Operations Analysis

An in depth operations analysis will encompass any and all issues that a firm may be dealing with, including firm profitability, management and governance, attorney productivity, partner and associate compensation, practice development, office administration, dealing with senior partners, planning for the future-you name it.

Although I am flexible depending on the circumstances, the typical methodology I have developed begins begin with a thought provoking confidential questionnaire covering all aspects of law firm operation for each of the attorneys to complete and return to me in confidence. I also review and analyze copies of all relevant firm reports and documents, such as profit and loss statements, attorney productivity and compensation histories, aged accounts receivable, copies of partnership/corporation documents, etc.
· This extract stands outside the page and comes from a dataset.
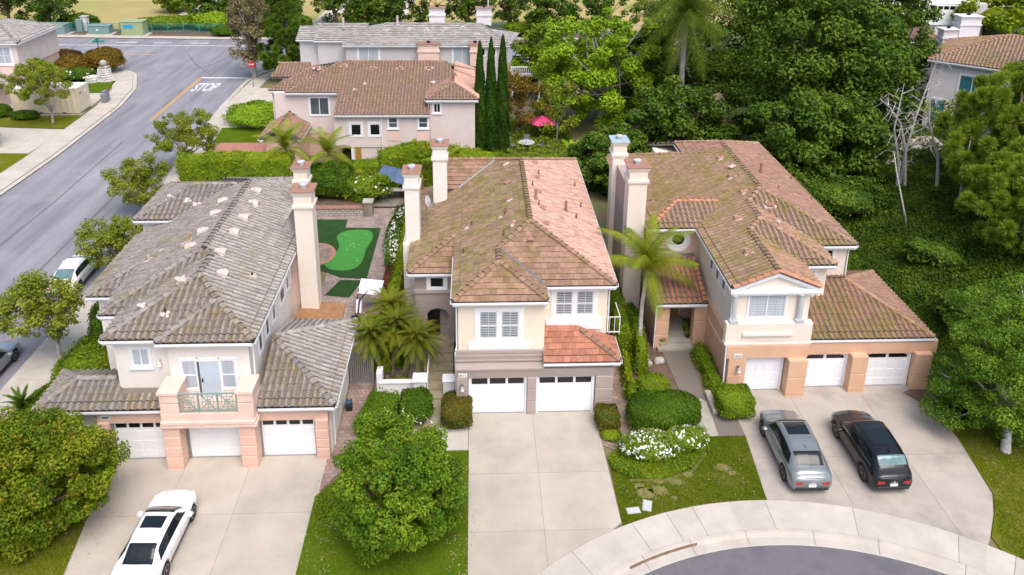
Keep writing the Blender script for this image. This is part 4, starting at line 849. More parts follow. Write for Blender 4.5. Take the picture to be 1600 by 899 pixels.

The process continues with a visit to the client’s offices for the purpose of interviewing the members of the firm and any other relevant personnel, such as an office manager/administrator. Following that visit, I provide the client with a written summary, or “word picture” of the firm, including my impressions and observations, analysis of the financial data, comparisons with other firms, etc.

The process I have described has proven to be very effective to identify the issues and concerns and to gather the necessary information. The final step is an exit briefing, which usually lasts a full day, at which I present and discuss my written report that contains specific recommendations on the issues identified by the review process described above. The exit meeting is typically held about 6 to 8 weeks after my visit to the client’s offices, depending upon scheduling.

I don’t indulge in boiler plate in the preparation of my reports. They are all drafted from scratch, and are tailored to the unique culture and personality of each individual client. My style is to be frank, and to call things the way I see them, and, when appropriate, I am accustomed to saying things people don’t want to hear.